→ WRITTEN REQUEST
Starting at the first line of the listing below, repeat each line exactly until the line containing "10, 11.8, .3)]", which you include. Leave out pictures.

[Begin PROVIDED MATERIAL]

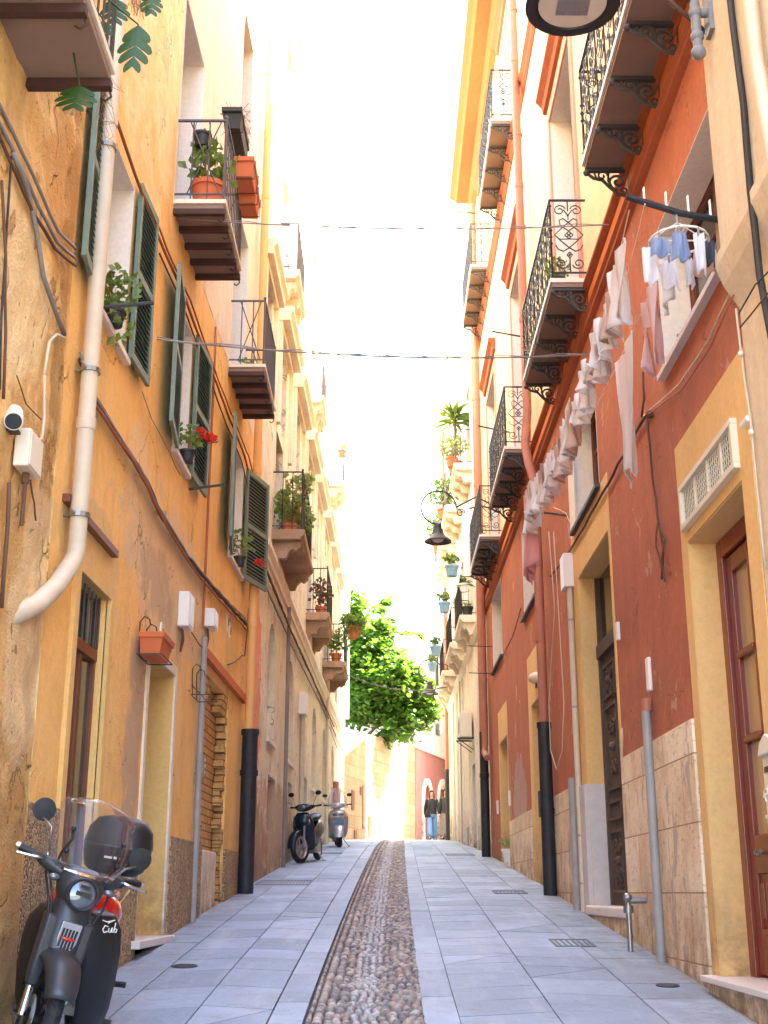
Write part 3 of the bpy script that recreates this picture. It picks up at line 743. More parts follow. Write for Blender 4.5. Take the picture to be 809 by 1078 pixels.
# dangling dry stems under the balcony are with the plant below
ca = lambda pts, r, m, seed, wob=.006: cable(hA, [pw('L', x, y, .09) for x, y in pts], r, M[m], 'cable', 0, wob, seed)
ca([(-30, 60), (0, 130), (22, 175), (40, 215), (60, 255), (80, 272)], .011, 'cable_grey', 1)
ca([(-30, 75), (0, 145), (18, 185), (36, 225), (58, 262), (80, 280)], .011, 'cable', 2)
ca([(-30, 60), (0, 110), (24, 160), (44, 205), (62, 245), (80, 262)], .011, 'cable_grey', 3)
ca([(14, 160), (30, 200), (40, 250), (46, 290), (56, 320), (68, 352)], .016, 'cable_grey', 4, .002)
ca([(2, 190), (6, 270), (6, 350), (4, 420)], .009, 'cable', 5)
ca([(12, 165), (8, 240), (2, 330), (0, 410)], .007, 'cable_black', 6)
ca([(47, 395), (52, 360), (60, 352), (68, 356)], .010, 'white_pipe', 7, 0)
ca([(36, 465), (44, 462), (47, 440), (47, 395)], .010, 'white_pipe', 8, 0)
ca([(18, 395), (28, 425), (44, 442)], .004, 'cable', 9)
ca([(32, 505), (36, 530), (38, 548)], .006, 'cable', 10)
ca([(10, 508), (8, 560), (2, 640)], .012, 'cable', 11)

# ================================================================= HOUSE B  (orange-yellow house with green shutters)
hB = house_root('yellow_house', 'orange yellow plastered house with green louvred shutters on the left of the street', 'L', 7.15, 17.2)
wB = [(7.75, 8.84, 3.97, 5.45), (10.95, 11.70, 4.0, 5.5), (14.78, 15.93, 4.0, 5.55)]
holesB = [(*wB[0], .3), (*wB[1], .3), (*wB[2], .3),
          (8.0, 8.86, -1.6, 2.05, .22), (10.42, 11.6, -1.6, 1.95, .4), (13.5, 15.3, -1.5, 2.3, .2),
          (10.45, 11.6, 6.32, 8.7, .3), (14.3, 15.6, 6.32, 8.7, .3), (7.9, 8.9, 7.0, 8.6, .3), (10.6, 11.5, 10, 11.8, .3), (14.4, 15.4, 10, 11.8, .3)]
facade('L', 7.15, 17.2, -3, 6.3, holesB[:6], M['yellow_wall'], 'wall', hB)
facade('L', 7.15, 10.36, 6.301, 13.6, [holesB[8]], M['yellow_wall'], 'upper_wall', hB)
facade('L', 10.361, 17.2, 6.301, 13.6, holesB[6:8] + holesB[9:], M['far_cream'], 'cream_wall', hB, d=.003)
for h in wB:
    window_in(hB, 'L', h[0], h[1], h[2], h[3], .26, M['white_plastic'] if h is not wB[1] else M['brown_wood'], M['glass_dark'], sill=M['marble'])
for h in holesB[6:]:
    window_in(hB, 'L', h[0], h[1], h[2], h[3], .24, M['brown_wood'] if h[2] > 6.5 else M['blue_sh'], M['glass_dark'], nh=3, name='balcony_door' if h[2] < 6.5 else 'window')
def trimset(parent, sd, a, c, e, f, tw, mat, dd=.025, name='surround', inner=None):
    b = B(); b.wb(sd, a - tw, a, e, f + tw, -.01, dd); b.wb(sd, c, c + tw, e, f + tw, -.01, dd); b.wb(sd, a, c, f, f + tw, -.01, dd)
    return b.build(name, mat, parent, bevel=.003)
def reveal(parent, sd, a, c, e, f, dp, mat, name='reveal'):
    b = B(); k = .004
    b.wb(sd, c - .012, c - k, e + k, f - k, -dp, .002); b.wb(sd, a + k, a + .012, e + k, f - k, -dp, .002)
    b.wb(sd, a + .012, c - .012, f - .012, f - k, -dp, .002)
    return b.build(name, mat, parent)
for h in wB: reveal(hB, 'L', *h[:4], .25, M['white_reveal'])
for h in holesB[6:8]: reveal(hB, 'L', *h[:4], .23, M['white_reveal'])
# shutters
for (Y, w_, a, fl) in ((7.73, .5, R_(4), True), (8.86, .58, R_(-3), False), (10.93, .74, R_(5), True), (11.72, .72, R_(-4), False), (14.74, .85, R_(6), True), (15.95, .8, R_(-16), False)):
    louvre_shutter(hB, W('L', Y, 3.98, .03), w_, 1.55, a, fl)
# doors
def plank_door(parent, sd, a, c, e, f, dp, mat, panels=3, name='door', knob=True):
    b = B(); d = -dp
    b.wb(sd, a, c, e, f, d - .05, d)
    w_ = c - a; m_ = .09
    n = panels
    for k in range(n):
        z0 = e + .12 + k * (f - e - .2) / n; z1 = z0 + (f - e - .2) / n - .1
        for (ya, yb) in ((a + m_, a + w_/2 - .03), (a + w_/2 + .03, c - m_)):
            b.wb(sd, ya, yb, z0, z0 + .025, d, d + .02); b.wb(sd, ya, yb, z1 - .025, z1, d, d + .02)
            b.wb(sd, ya, ya + .025, z0 + .025, z1 - .025, d, d + .02); b.wb(sd, yb - .025, yb, z0 + .025, z1 - .025, d, d + .02)
            b.wb(sd, ya + .06, yb - .06, z0 + .06, z1 - .06, d, d + .012)
    b.wb(sd, a + w_/2 - .02, a + w_/2 + .02, e, f, d, d + .025)
    dr = b.build(name, mat, parent, bevel=.004)
    if knob:
        dr['wl'] = parent['wl']; p = Vector(W(sd, a + w_/2 + .06, e + 1.05, d + .06)); B().ball(p, .028, 8).build('handle', M['steel'], dr, smooth=True); del dr['wl']
    return dr
trimset(hB, 'L', 8.0, 8.86, g(8.4) - .1, 2.05, .11, M['trim_yellow'], .03)
# door 1: glazed dark leaf under a barred fanlight
b = B(); d = -.055
b.wb('L', 8.0, 8.05, -1, 2.05, d - .05, d); b.wb('L', 8.81, 8.86, -1, 2.05, d - .05, d); b.wb('L', 8.05, 8.81, 1.58, 1.66, d - .05, d + .02); b.wb('L', 8.4, 8.47, -1, 1.58, d - .05, d)
b.build('door_frame', M['brown_wood'], hB, bevel=.003)
B().wb('L', 8.03, 8.83, -1, 2.03, d - .035, d - .025).build('door_pane', M['glass_dark'], hB)
b = B()
for k in range(7): y = 8.1 + k * .11; b.tube([W('L', y, 1.66, -.03), W('L', y, 2.04, -.03)], .008, 6)
b.build('fanlight_grille', M['iron_grey'], hB)
trimset(hB, 'L', 10.42, 11.6, g(11) - .1, 1.95, .09, M['cream_stone'], .02)
reveal(hB, 'L', 10.42, 11.6, -1.2, 1.95, .38, M['trim_yellow'])
plank_door(hB, 'L', 10.45, 11.57, -.33, 1.93, .37, M['old_wood'])
B().wb('L', 10.2, 11.75, -.42, -.36, -.4, .1).build('threshold', M['marble'], hB, bevel=.006)
B().wb('L', 13.52, 15.28, -1.2, 2.28, -.2, -.13).build('brick_infill', M['brick'], hB)
# ragged edge bricks round the infill
rnd = random.Random(5); bl, br_ = B(), B()
for k in range(28):
    z = -.15 + k * .088
    e_ = rnd.uniform(.05, .26) + (.3 if k > 24 else 0); bl.wb('L', 15.3 - e_, 15.3, z, z + .086, -.125, rnd.uniform(-.04, -.005))
    e_ = rnd.uniform(.05, .22) + (.3 if k > 24 else 0); br_.wb('L', 13.5, 13.5 + e_, z, z + .086, -.125, rnd.uniform(-.04, -.005))
bl.build('ragged_brickwork', M['brick'], hB, bevel=.008); br_.build('ragged_brickwork', M['brick'], hB, bevel=.008)
B().wb('L', 13.7, 14.9, g(14.2) - .2, .45, -.128, -.02).build('stone_block', M['cream_stone'], hB, bevel=.02)
# plinth
for (a, c) in ((7.15, 7.89), (8.97, 10.33), (11.69, 13.5), (15.3, 17.2)): B().wb('L', a, c, -2, .5, -.01, .035).build('plinth', M['pebble'], hB, bevel=.01)
B().wb('L', 7.5, 8.9, 2.38, 2.43, -.01, .05).build('drip_ledge', M['brown_wood'], hB)
B().wb('L', 13.2, 16.6, 2.42, 2.52, -.01, .06).build('drip_ledge', M['orange_band'], hB)
# balconies
b1 = simple_balcony(1.35, .5, .87, M['rail_grey'], beams=5); adopt(b1, hB, W('L', 10.37, 6.30, 0))
b2 = simple_balcony(1.5, .46, .87, M['rail_grey'], beams=5); adopt(b2, hB, W('L', 14.2, 6.30, 0))
# pipes
p_ = W('L', 7.56, 0, .10)
pipe(hB, [(p_[0], 7.56, 9), (p_[0], 7.56, 2.12), (p_[0], 7.54, 2.03), (p_[0], 7.45, 1.95), (p_[0] + .01, 7.1, 1.72), (p_[0] - .02, 6.85, 1.56), (p_[0] - .12, 6.62, 1.42)], .058, M['white_pipe'], collars=())
for z in (5.0, 3.3, 2.3):
    b = B(); b.tube([(p_[0], 7.56, z - .015), (p_[0], 7.56, z + .015)], .071, 14); b.tube([(p_[0], 7.56, z), (p_[0] - .12, 7.56, z)], .01, 5); b.tube([(p_[0], 7.56, z), (p_[0] - .02, 7.4, z)], .006, 5)
    b.build('pipe_clip', M['steel'], hB)
q_ = W('L', 12.98, 0, .05); pipe(hB, [(q_[0], 12.98, g(13)), (q_[0], 12.98, 2.6)], .032, M['grey_pipe'])
q2 = W('L', 12.95, 0, .03); pipe(hB, [(q2[0], 12.95, 2.7), (q2[0], 12.95, 6.2)], .014, M['cable_red'], 'conduit')
q3 = W('L', 16.5, 0, .13)
pipe(hB, [(q3[0], 16.5, g(16.5)), (q3[0], 16.5, 2.06)], .105, M['dark_pipe'], collars=(2.03, 1.5))
pipe(hB, [(q3[0] - .02, 16.5, 2.06), (q3[0] - .02, 16.5, 13)], .058, M['orange_pipe'])
cb = lambda pts, r, m, seed, wob=.008, dd=.03: cable(hB, [pw('L', x, y, dd) for x, y in pts], r, M[m], 'cable', 0, wob, seed)
main = [(86, 378), (97, 415), (118, 448), (148, 495), (172, 545), (200, 590), (232, 628), (262, 660)]
cb(main, .022, 'cable', 21, .012); cb([(x + 2, y + 7) for x, y in main], .013, 'cable_red', 22, .014, .05); cb([(x - 2, y - 6) for x, y in main], .010, 'cable_grey', 23, .014, .05)
up = [(112, 95), (128, 140), (150, 205), (172, 262), (196, 315), (216, 372), (236, 425), (258, 480), (268, 520)]
cb(up, .014, 'cable_red', 24, .01, .06); cb([(x + 4, y) for x, y in up[2:]], .010, 'cable_red', 25, .012, .06); cb([(x - 4, y + 4) for x, y in up[3:]], .009, 'cable', 26, .012, .05)
cb([(102, 330), (102, 395), (98, 440), (88, 490)], .004, 'cable', 27)
cb([(196, 655), (215, 685), (240, 715), (256, 740)], .007, 'cable_red', 28, .02)
cb([(262, 640), (258, 690), (240, 700)], .009, 'cable', 29, .02)
cb([(150, 412), (160, 440), (190, 500)], .004, 'cable_grey', 30)
# laundry arms below the windows
def arm(parent, sd, Y, z, L_, up_=0.0, mat=None, name='laundry_arm', r=.014):
    return B().tube([W(sd, Y, z, 0), W(sd, Y, z + up_, L_)], r, 6).build(name, mat or M['iron_grey'], parent)
arm(hB, 'L', 7.9, 3.93, .42, .04); arm(hB, 'L', 11.9, 3.9, .36, .05)
cb([(230, 330), (223, 400), (214, 505)], .003, 'white_pipe', 31, 0, .06)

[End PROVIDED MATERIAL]

→ WRITTEN ANSWER
Write part 3 of the bpy script that recreates this picture. It picks up at line 743. More parts follow. Write for Blender 4.5. Take the picture to be 809 by 1078 pixels.
# dangling dry stems under the balcony are with the plant below
ca = lambda pts, r, m, seed, wob=.006: cable(hA, [pw('L', x, y, .09) for x, y in pts], r, M[m], 'cable', 0, wob, seed)
ca([(-30, 60), (0, 130), (22, 175), (40, 215), (60, 255), (80, 272)], .011, 'cable_grey', 1)
ca([(-30, 75), (0, 145), (18, 185), (36, 225), (58, 262), (80, 280)], .011, 'cable', 2)
ca([(-30, 60), (0, 110), (24, 160), (44, 205), (62, 245), (80, 262)], .011, 'cable_grey', 3)
ca([(14, 160), (30, 200), (40, 250), (46, 290), (56, 320), (68, 352)], .016, 'cable_grey', 4, .002)
ca([(2, 190), (6, 270), (6, 350), (4, 420)], .009, 'cable', 5)
ca([(12, 165), (8, 240), (2, 330), (0, 410)], .007, 'cable_black', 6)
ca([(47, 395), (52, 360), (60, 352), (68, 356)], .010, 'white_pipe', 7, 0)
ca([(36, 465), (44, 462), (47, 440), (47, 395)], .010, 'white_pipe', 8, 0)
ca([(18, 395), (28, 425), (44, 442)], .004, 'cable', 9)
ca([(32, 505), (36, 530), (38, 548)], .006, 'cable', 10)
ca([(10, 508), (8, 560), (2, 640)], .012, 'cable', 11)

# ================================================================= HOUSE B  (orange-yellow house with green shutters)
hB = house_root('yellow_house', 'orange yellow plastered house with green louvred shutters on the left of the street', 'L', 7.15, 17.2)
wB = [(7.75, 8.84, 3.97, 5.45), (10.95, 11.70, 4.0, 5.5), (14.78, 15.93, 4.0, 5.55)]
holesB = [(*wB[0], .3), (*wB[1], .3), (*wB[2], .3),
          (8.0, 8.86, -1.6, 2.05, .22), (10.42, 11.6, -1.6, 1.95, .4), (13.5, 15.3, -1.5, 2.3, .2),
          (10.45, 11.6, 6.32, 8.7, .3), (14.3, 15.6, 6.32, 8.7, .3), (7.9, 8.9, 7.0, 8.6, .3), (10.6, 11.5, 10, 11.8, .3), (14.4, 15.4, 10, 11.8, .3)]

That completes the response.